Monday, March 09, 2009

Seeing The Summer Palace Through New Eyes

One of the real highlights of the trip to Shanhaiguan was, of course, our incredible walk on the wild wall. As we have mentioned before, that expedition would not have been possible without the timely assistance of Andreas, a German rail engineer who is currently spending nine weeks working in Shanhaiguan and who, with his Chinese companions, encouraged us to join in on their hike to the top of Jiao Shan.

And so it was very happily that we got the news that, just days after our return to Beijing, Andreas was coming down to our hometown for some sightseeing. We suggested that one day he come on out to our place, tour the Summer Palace with us, and then enjoy some food in one of the neighborhood restaurants.

From the start of this beautiful day (the warmest in Beijing in quite a while), we had a thoroughly fantastic time. Even though we were walking on ground that we have tread countless times, it was like being in a new place, as we strolled with Andreas, acted as his pseudo-tour guides, and took note of his reactions to things we have come to take for granted.

For some reason, explaining to Andreas that we are the only foreigners living in the neighborhood made us feel like we were standing out from the crowd, even though we normally get the impression that we have pretty much been assimilated into the community. We seemed to be generating a far greater number of stares than we have in a long while. Was this actually the case? Were we just imagining things? Or was it, alternatively, because Julie's hair was out in full force for the first time in a while?

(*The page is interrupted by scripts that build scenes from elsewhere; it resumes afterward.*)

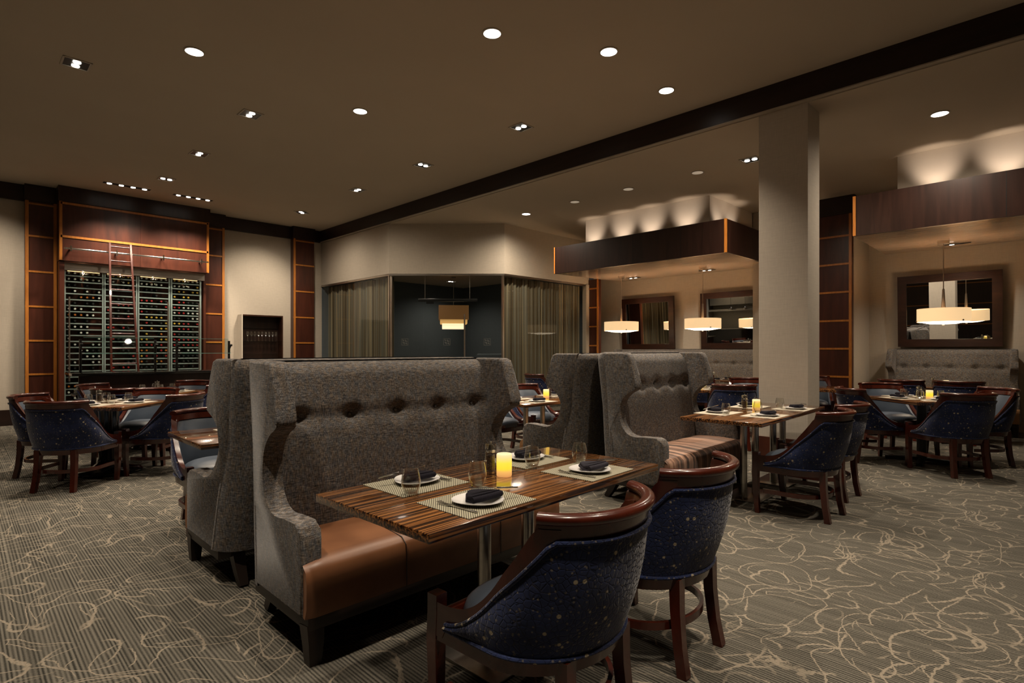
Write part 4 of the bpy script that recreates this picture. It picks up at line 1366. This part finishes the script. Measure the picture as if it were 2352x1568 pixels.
# front table
setting(1.405, 1.598, R(1.5), 'before the nearest chair', glass=(0.16, 0.172))
setting(2.135, 1.630, R(2.5), 'before the second chair at the front table', glass=(0.12, 0.135), grey=True)
setting(1.405, 1.990, R(181), 'on the booth side of the front table, near end', glass=(0.128, 0.135), napa=180)
setting(2.115, 2.010, R(183), 'on the booth side of the front table, far end', glass=(0.125, 0.14), napa=180)
place(candle, (1.778, 1.835, ZT), 0, 'lit pillar candle on the front table', 'candle', 'lit pillar candles')
place(mill, (1.768, 1.915, ZT), 0, 'clear pepper mill on the front table', 'pepper mill', 'clear pepper mills')
# pillar table
setting(4.99, 1.885, R(2), 'at the pillar table, first chair', False, (0.20, 0.13))
setting(5.76, 1.905, R(2), 'at the pillar table, second chair', False, (-0.02, 0.12))
setting(4.92, 2.27, R(180), 'at the pillar table, striped booth end', False, (0.09, 0.11))
setting(5.66, 2.29, R(182), 'at the pillar table, deepest corner', False, (0.13, 0.12))
place(candle, (5.40, 2.12, ZT), 0, 'lit pillar candle on the pillar table', 'candle', 'lit pillar candles')
place(mill, (5.36, 2.215, ZT), 0, 'clear pepper mill on the pillar table', 'pepper mill', 'clear pepper mills')
# table behind the left booth
setting(1.50, 4.22, R(182), 'on the table behind the left booth', False, (0.16, 0.20))
# curtain side table
setting(4.55, 4.18, R(0), 'on the curtain side table, near edge', False, what='mpnf')
setting(4.62, 4.60, R(180), 'on the curtain side table, first far chair', False, what='mpnf')
setting(5.35, 4.60, R(180), 'on the curtain side table, second far chair', False, what='mpnf')
place(candle, (4.98, 4.42, ZT), 0, 'lit pillar candle on the curtain side table', 'candle', 'lit pillar candles')
place(mill, (5.06, 4.44, ZT), 0, 'clear pepper mill on the curtain side table', 'pepper mill', 'clear pepper mills')
def four(key, name, what='mpng', ang0=0, skip=(), rad=0.26):
    x, y, a = T[key]
    for k, side in enumerate(('camera right side', 'far right side', 'far left side', 'camera left side')):
        if k in skip: continue
        aa = a + PI / 2 * k
        v = Matrix.Rotation(aa, 3, 'Z') @ Vector((0, -rad, 0))
        setting(x + v.x, y + v.y, aa, 'on the %s, %s' % (name, side), False, (0.12, 0.13), what)
four('L1', 'left pedestal table')
place(mill, (1.09, 7.40, ZT), 0, 'clear pepper mill on the left pedestal table', 'pepper mill', 'clear pepper mills')
four('L2', 'buffet side table')
place(mill, (1.96, 8.90, ZT), 0, 'clear pepper mill on the buffet side table', 'pepper mill', 'clear pepper mills')
four('RT', 'right square table')
place(candle, (8.06, 1.17, ZT), 0, 'lit pillar candle on the right square table', 'candle', 'lit pillar candles')
place(mill, (8.06, 1.27, ZT), 0, 'clear pepper mill on the right square table', 'pepper mill', 'clear pepper mills')
four('TA', 'middle alcove square table')
place(candle, (7.78, 3.86, ZT), 0, 'lit pillar candle beside the second booth wing', 'candle', 'lit pillar candles')
place(mill, (7.90, 3.88, ZT), 0, 'clear pepper mill beside the second booth wing', 'pepper mill', 'clear pepper mills')
setting(10.62, 1.80, -PI / 2, 'on the right bench table, mirror left end', False, what='pg')
setting(10.62, 1.05, -PI / 2, 'on the right bench table, mirror right end', False, what='pg')
place(candle, (10.80, 1.36, ZT), 0, 'lit pillar candle on the right bench table', 'candle', 'lit pillar candles')
place(mill, (10.80, 1.52, ZT), 0, 'clear pepper mill on the right bench table', 'pepper mill', 'clear pepper mills')
setting(10.2, 4.72, -PI / 2, 'on the middle bench table, pillar end', False, what='png')
setting(10.5, 4.68, PI / 2, 'on the middle bench table, wall side', False, what='png')
place(candle, (10.4, 5.02, ZT), 0, 'lit pillar candle on the middle bench table', 'candle', 'lit pillar candles')
place(mill, (10.4, 4.90, ZT), 0, 'clear pepper mill on the middle bench table', 'pepper mill', 'clear pepper mills')
for p in (plate, napkin, napkin2, glass_, candle, mill, fork, knife, matp, matq):
    assert p.name in USED

# ------------------------------------------------------------------ open kitchen seen in the mirror
r = empty('kitchen_counter', (-3.6, 11.2, 0))
MB().box(-0.38, 0.3, -2.2, 1.8, 0, 1.0).build('body', M['blackgloss'], r)
MB().box(-0.39, 0.36, -2.2, 1.8, 1.0, 1.05).build('countertop', M['steel'], r)
tag(r, 'black open kitchen counter with steel top reflected in the mirror', 'counter')
r = empty('steel_hood', (-3.7, 11.2, 1.9))
MB().box(-0.28, 0.25, -2.2, 1.8, 0.3, 1.6, bev=0.02).build('hood_body', M['steel'], r)
MB().box(-0.28, 0.30, -2.2, 1.8, 0.0, 0.10).build('pass_shelf', M['steel'], r)
tag(r, 'steel kitchen hood reflected in the mirror', 'hood')
def hl():
    r = empty('heat_lamp')
    MB().lathe([(0.0, 0.06), (0.03, 0.05), (0.09, -0.04), (0.10, -0.10), (0.095, -0.10), (0.0, -0.02)], 20).build('shade', M['chrome'], r)
    MB().cyl((0, 0, 0.05), (0, 0, 0.9), 0.006, n=8).build('cord', M['black'], r)
    return r
h = hl()
for k in range(3):
    place(h, (-3.2, 10.4 + 0.7 * k, 2.05), 0, 'chrome heat lamp of the open kitchen, %s of three' % ORD[k], 'heat lamp', 'kitchen heat lamps')
for x, y, tx in ((5.0, 11.3, 4.75), (0.1, 11.2, 0.2), (-1.5, 11.2, -1.5)):
    spot('added_wall_spot', (x, y, ZC - 0.04), 230, 75, 1.0, (tx, YW, 1.9))  # spots added without fixtures to brighten the wine wall
spot('kitchen_light', (-2.6, 11.2, ZC - 0.05), 120, 110, 0.8, (-3.6, 11.2, 1.2), (1, 0.95, 0.88))

# ------------------------------------------------------------------ camera, world, view
cam = bpy.data.cameras.new('camera')
co = bpy.data.objects.new('camera', cam)
COL.objects.link(co)
cam.sensor_width = 36.0
cam.lens = 36.0 * 1280.0 / 2352.0
cam.shift_y = (802 - 784) / 2352.0
cam.clip_start = 0.05
cam.clip_end = 100
co.location = (0, 0, H)
co.rotation_euler = (R(90), 0, R(45.1 - 90))
sc.camera = co
w = bpy.data.worlds.new('world')
w.use_nodes = True
w.node_tree.nodes['Background'].inputs['Color'].default_value = (1.0, 0.85, 0.68, 1)
w.node_tree.nodes['Background'].inputs['Strength'].default_value = 0.02
sc.world = w
vs_ = sc.view_settings
vs_.view_transform = 'Standard'
vs_.look = 'None'
vs_.gamma = 1.0
vs_.use_curve_mapping = False
vs_.exposure = 0.15
cy = sc.cycles
cy.max_bounces = 8
cy.diffuse_bounces = 4
cy.glossy_bounces = 4
cy.transmission_bounces = 6
cy.transparent_max_bounces = 24
cy.caustics_reflective = False
cy.caustics_refractive = False
cy.sample_clamp_indirect = 4.0
cy.use_denoising = True
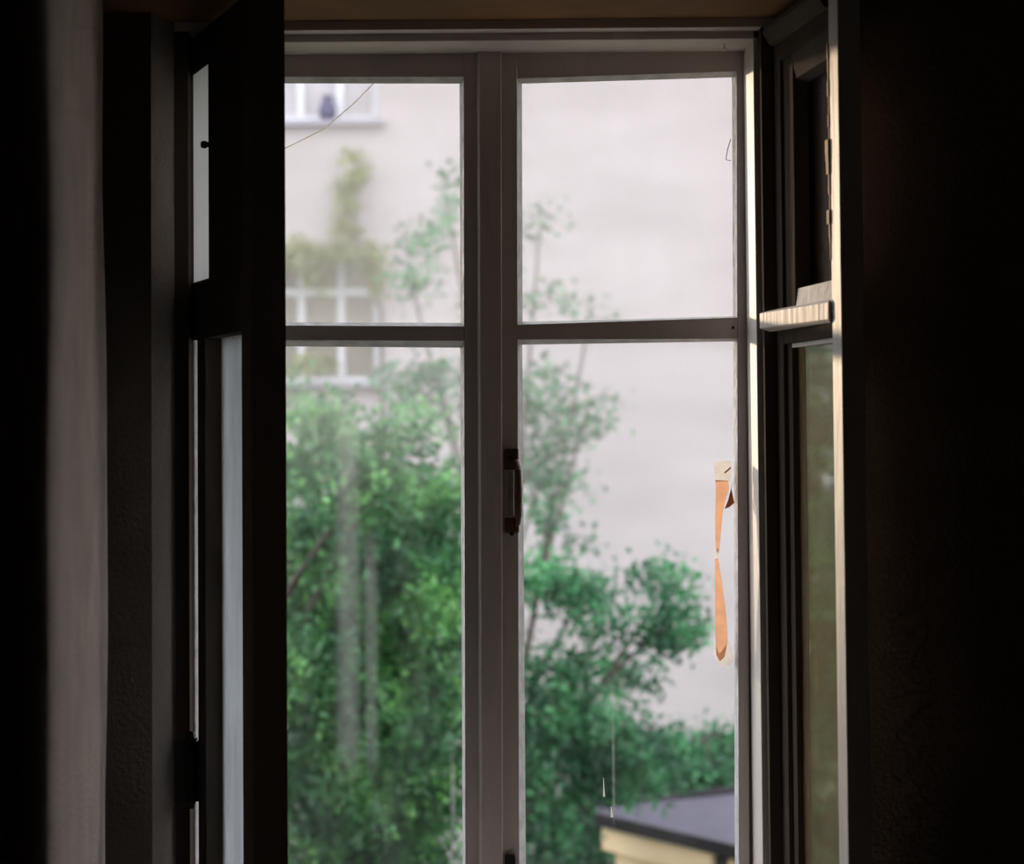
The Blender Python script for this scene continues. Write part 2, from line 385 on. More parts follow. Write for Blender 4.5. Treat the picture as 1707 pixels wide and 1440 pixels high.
# pull handle and the screws on the right leaf
hp = [P(852, 765, YA), P(852, 888, YA)]
b = MB()
for pz, hh in ((P(0, 772, YA).z, 0.022), (P(0, 882, YA).z, 0.016)):
    x = P(852, 800, YA).x
    b.box(x - 0.014, x + 0.016, YA - 0.006, YA, pz - hh, pz + hh)
hd = b.build('handle_plate', RUST, wr, 0.003)
x = P(856, 830, YA).x
zt, zb = P(0, 776, YA).z, P(0, 880, YA).z
b = MB()
pts = [(x + 0.006, YA, zt), (x + 0.008, YA - 0.018, zt - 0.004), (x + 0.010, YA - 0.034, zt - 0.020), (x + 0.010, YA - 0.038, (zt + zb) / 2),
       (x + 0.010, YA - 0.034, zb + 0.020), (x + 0.008, YA - 0.018, zb + 0.004), (x + 0.006, YA, zb)]
b.tube(pts, [0.007, 0.0065, 0.007, 0.008, 0.007, 0.0065, 0.007], 10)
tag(b.build('handle', RUST, wr, smooth=True), 'rusty bow-shaped pull handle')
b = MB(); b.box(x - 0.011, x + 0.001, YA - 0.009, YA - 0.004, zb + 0.018, zt - 0.018)
b.build('handle_backplate', WORN, wr, 0.002)
for px, py in ((851, 764), (853, 889), (1222, 546)):
    b = MB(); c = P(px, py, YA); b.tube([(c.x, YA - 0.009 if px < 1000 else YA - 0.003, c.z), (c.x, YA, c.z)], 0.0045 if px < 1000 else 0.003, 8)
    b.build('screw', IRON, hd if px < 1000 else wr)
b = MB(); c = P(850, 1435, YA); b.box(c.x - 0.010, c.x + 0.012, YA - 0.016, YA, c.z - 0.06, c.z + 0.014)
b.build('bolt', IRON, wr, 0.003)
b = MB(); c = P(1208, 83, -0.10); b.tube([(c.x, -0.10, c.z + 0.02), (c.x, -0.10, c.z + 0.004), (c.x, -0.10, c.z + 0.002), (c.x, -0.10, c.z - 0.003)], [0.002, 0.002, 0.0055, 0.005], 10)
tag(b.build('nail', TAPEW, fr), 'small pale nail head')
b = MB(); b.tube([P(1218, 232, YG - 0.003), P(1213, 248, YG - 0.005), P(1210, 266, YG - 0.004), P(1218, 268, YG - 0.003)], 0.0009, 5)
b.build('hair_crack', IRON, wr)

# paint drips on the lower right glass
for (px, y0, y1, r_) in ((1006, 1296, 1328, 0.0016), (1019, 1345, 1362, 0.0022)):
    b = MB(); p0, p1 = P(px, y0, YG - 0.0005), P(px + 1, y1, YG - 0.0005)
    b.tube([p0, p0 * 0.4 + p1 * 0.6, p1], [r_ * 0.4, r_ * 0.7, r_ * 1.5], 6); b.build('paint_drip', TAPEW, wr)

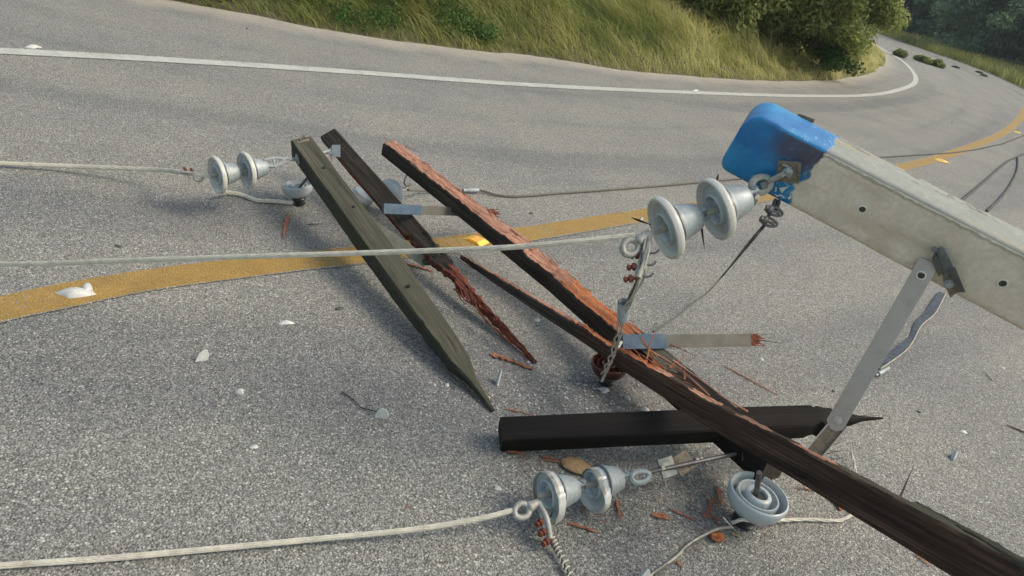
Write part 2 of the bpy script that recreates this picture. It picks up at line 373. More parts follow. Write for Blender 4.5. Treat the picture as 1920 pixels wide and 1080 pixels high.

At the Summer Palace itself, we were delighted at the chance to pass along some of the knowledge we have accumulated to someone so willing to hear stories of last emperors and yingfa (those dreaded Anglo-French forces). Speaking Chinese with people we bumped into along the way also seemed to take on a new feeling, as we were thrust into the role of translating for Andreas what was being talked about.

Finally, sitting at one of our favorite little restaurants gave us a chance to show off some of the great local cuisine that has been such an everyday part of our lives. Watching Andreas go take pictures of the turtle and frog before they were cooked up and eaten (no, not by us!) gave us one final visual of just how much of China we don't even notice anymore.

Thanks Andreas! Hopefully we can open each others' eyes again somewhere down the road!